En términos políticos, la restauración en 1979 de las instituciones vascas occidentales y la reintegración del Estatuto fue posible por el pacto y la decisión libre de ciudadanos vascos, no por una ley orgánica de las Cortes. Así comenzó la segunda época del Gobierno Vasco, cuyo regreso únicamente pudo producirse, tal y como había predicho Agirre, a partir de “la expresión legítima de la voluntad libre” de los vascos. Una voluntad libre que, al no atarse al proceso de transición constitucional y legitimarse por sí misma, se presentó como una vía instituida en ruptura con la memoria política y el entramado dictatorial en nuestro territorio.
Por eso, decir como se dice que los gobiernos del Estado incumplen una ley orgánica aprobada por su propio Parlamento puede parecer un argumento formalmente irrebatible, pero lo que en realidad sugiere es que el autogobierno de los vascos es producto de la voluntad de unas Cortes españolas, que lo mismo pueden dar estatus que quitarlos. En realidad, lo grave es que esas instituciones incumplen un pacto bilateral, e incumplen asimismo la voluntad democrática expresada por los autogobernados en referéndum.
Seamos realistas, vivimos bajo una atmósfera política muy diferente a la de los 79-80. Es muy dudoso que hoy pudiéramos iniciar y culminar con éxito un proceso de ensanchamiento de nuestro estatus de autogobierno. Las estructuras del Estado están impregnadas de un jacobinismo matritense que impide que en la política española pueda surgir un espíritu constitucional dúctil.
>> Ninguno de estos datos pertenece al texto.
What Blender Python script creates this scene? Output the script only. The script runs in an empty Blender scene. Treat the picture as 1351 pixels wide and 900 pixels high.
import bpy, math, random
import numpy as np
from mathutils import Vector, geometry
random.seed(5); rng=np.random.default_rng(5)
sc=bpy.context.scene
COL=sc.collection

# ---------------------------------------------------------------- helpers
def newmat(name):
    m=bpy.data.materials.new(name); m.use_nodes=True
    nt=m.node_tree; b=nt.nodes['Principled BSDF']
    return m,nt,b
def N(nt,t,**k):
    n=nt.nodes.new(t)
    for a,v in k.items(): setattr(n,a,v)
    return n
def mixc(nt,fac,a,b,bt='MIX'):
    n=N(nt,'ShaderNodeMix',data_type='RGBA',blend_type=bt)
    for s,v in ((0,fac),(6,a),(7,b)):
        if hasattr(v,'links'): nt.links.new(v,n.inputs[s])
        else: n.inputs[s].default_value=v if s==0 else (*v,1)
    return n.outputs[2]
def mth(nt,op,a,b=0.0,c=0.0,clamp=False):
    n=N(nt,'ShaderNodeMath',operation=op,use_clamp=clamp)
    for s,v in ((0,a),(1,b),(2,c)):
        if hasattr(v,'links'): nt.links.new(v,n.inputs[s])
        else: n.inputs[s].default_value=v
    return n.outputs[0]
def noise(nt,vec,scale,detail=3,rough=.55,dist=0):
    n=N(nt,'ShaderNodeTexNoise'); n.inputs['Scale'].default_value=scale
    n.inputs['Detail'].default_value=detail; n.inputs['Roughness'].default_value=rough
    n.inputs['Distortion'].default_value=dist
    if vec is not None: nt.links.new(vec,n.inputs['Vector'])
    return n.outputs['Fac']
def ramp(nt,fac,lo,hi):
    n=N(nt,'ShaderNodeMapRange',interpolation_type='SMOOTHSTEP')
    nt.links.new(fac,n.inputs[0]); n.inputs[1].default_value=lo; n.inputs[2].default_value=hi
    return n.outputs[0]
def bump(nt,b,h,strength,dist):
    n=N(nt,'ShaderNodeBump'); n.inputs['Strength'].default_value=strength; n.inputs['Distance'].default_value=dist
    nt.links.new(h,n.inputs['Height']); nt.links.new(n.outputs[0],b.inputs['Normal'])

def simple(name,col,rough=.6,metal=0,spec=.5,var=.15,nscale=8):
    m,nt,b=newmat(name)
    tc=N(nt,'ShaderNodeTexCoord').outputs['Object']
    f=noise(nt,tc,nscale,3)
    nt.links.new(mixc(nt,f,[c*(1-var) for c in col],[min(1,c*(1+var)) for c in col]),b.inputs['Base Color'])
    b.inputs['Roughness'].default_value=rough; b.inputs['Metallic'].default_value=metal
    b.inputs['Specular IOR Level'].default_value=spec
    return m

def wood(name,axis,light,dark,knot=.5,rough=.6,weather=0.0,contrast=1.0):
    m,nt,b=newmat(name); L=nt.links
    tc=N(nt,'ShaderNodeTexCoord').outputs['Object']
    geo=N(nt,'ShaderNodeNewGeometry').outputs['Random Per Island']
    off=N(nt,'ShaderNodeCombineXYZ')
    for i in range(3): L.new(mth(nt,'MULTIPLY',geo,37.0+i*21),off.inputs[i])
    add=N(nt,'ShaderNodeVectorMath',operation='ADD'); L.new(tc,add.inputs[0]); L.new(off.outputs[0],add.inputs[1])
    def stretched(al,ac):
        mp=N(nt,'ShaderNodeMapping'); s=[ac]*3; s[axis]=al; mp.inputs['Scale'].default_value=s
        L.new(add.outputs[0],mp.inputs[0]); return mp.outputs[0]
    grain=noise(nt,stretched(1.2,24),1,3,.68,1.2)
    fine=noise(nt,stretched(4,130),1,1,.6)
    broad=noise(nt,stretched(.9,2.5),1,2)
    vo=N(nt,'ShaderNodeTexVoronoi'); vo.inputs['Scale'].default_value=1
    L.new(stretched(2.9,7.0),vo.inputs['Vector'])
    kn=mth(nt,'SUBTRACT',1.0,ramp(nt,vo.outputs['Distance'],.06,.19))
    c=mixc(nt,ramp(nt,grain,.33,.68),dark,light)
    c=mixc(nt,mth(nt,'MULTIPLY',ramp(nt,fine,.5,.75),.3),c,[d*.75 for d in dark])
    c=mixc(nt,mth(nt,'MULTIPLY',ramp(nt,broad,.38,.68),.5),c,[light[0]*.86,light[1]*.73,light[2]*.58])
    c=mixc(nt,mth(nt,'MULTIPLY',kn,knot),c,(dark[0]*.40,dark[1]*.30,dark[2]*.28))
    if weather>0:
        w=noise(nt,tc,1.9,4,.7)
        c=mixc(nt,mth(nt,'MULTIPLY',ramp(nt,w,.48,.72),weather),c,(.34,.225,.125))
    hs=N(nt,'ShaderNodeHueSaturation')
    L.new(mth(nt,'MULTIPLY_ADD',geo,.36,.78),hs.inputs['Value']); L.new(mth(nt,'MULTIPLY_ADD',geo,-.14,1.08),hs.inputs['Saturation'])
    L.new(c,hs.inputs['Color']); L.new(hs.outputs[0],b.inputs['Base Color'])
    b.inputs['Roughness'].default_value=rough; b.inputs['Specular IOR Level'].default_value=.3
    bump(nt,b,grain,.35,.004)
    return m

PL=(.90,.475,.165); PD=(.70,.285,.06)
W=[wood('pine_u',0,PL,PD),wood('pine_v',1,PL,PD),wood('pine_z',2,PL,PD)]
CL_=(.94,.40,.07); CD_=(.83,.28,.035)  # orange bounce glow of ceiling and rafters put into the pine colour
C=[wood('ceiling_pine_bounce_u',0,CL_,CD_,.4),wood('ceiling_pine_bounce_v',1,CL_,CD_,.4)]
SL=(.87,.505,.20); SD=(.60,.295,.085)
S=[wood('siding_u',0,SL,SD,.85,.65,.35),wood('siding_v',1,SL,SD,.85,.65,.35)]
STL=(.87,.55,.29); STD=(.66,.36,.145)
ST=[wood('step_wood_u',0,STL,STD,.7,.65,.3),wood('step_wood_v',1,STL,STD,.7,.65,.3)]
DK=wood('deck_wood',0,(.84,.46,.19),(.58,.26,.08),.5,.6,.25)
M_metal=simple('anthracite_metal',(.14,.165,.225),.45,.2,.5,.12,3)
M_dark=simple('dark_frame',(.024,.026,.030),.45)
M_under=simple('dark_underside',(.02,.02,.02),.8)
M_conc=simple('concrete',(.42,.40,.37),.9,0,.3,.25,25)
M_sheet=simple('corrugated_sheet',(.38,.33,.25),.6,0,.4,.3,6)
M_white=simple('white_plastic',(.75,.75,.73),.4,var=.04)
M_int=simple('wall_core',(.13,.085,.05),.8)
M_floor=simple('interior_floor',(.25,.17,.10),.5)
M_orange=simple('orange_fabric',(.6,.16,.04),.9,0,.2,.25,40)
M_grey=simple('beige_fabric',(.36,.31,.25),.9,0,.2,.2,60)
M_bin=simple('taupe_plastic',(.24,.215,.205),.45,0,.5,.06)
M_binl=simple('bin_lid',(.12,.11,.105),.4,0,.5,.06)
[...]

Estas son también las consecuencias de la evolución declinante del llamado ‘régimen del 78’, que nunca satisfizo a los vascos. Como consecuencia, pueden acogotarnos con su inflación normativista y su jurisprudencia centralizadora, pero eso no debe impedir que pongamos nuestra memoria histórica a buen recaudo.
Los derechos históricos son la huella perenne de lo que tenemos y de lo que debería estar a nuestra disposición, son la representación genuina de la foralidad integral. En la política vasca, hay un mutismo narrativo sobre las raíces históricas de la cuestión vasca y, más incomprensible por más reciente, sobre la época de la reconstrucción democrática vasca tras la dictadura. Ahora, hasta los que desde casa sabotearon esta última demandan un lugar en el proceso que se inició entonces. Hay que abandonar ese silencio y recuperar el relato transicional vasco, que estuvo precisamente articulado en torno a la legitimidad histórica de la causa vasca. Hay que recuperarlo, en primer lugar, porque sigue vigente. Y además, porque el relato de los 25-0ctubres de nuestra historia no es retrospectivo sino proyectivo, puesto que señala una vía suficientemente legitimada para el autogobierno al que aspiramos en el futuro inmediato.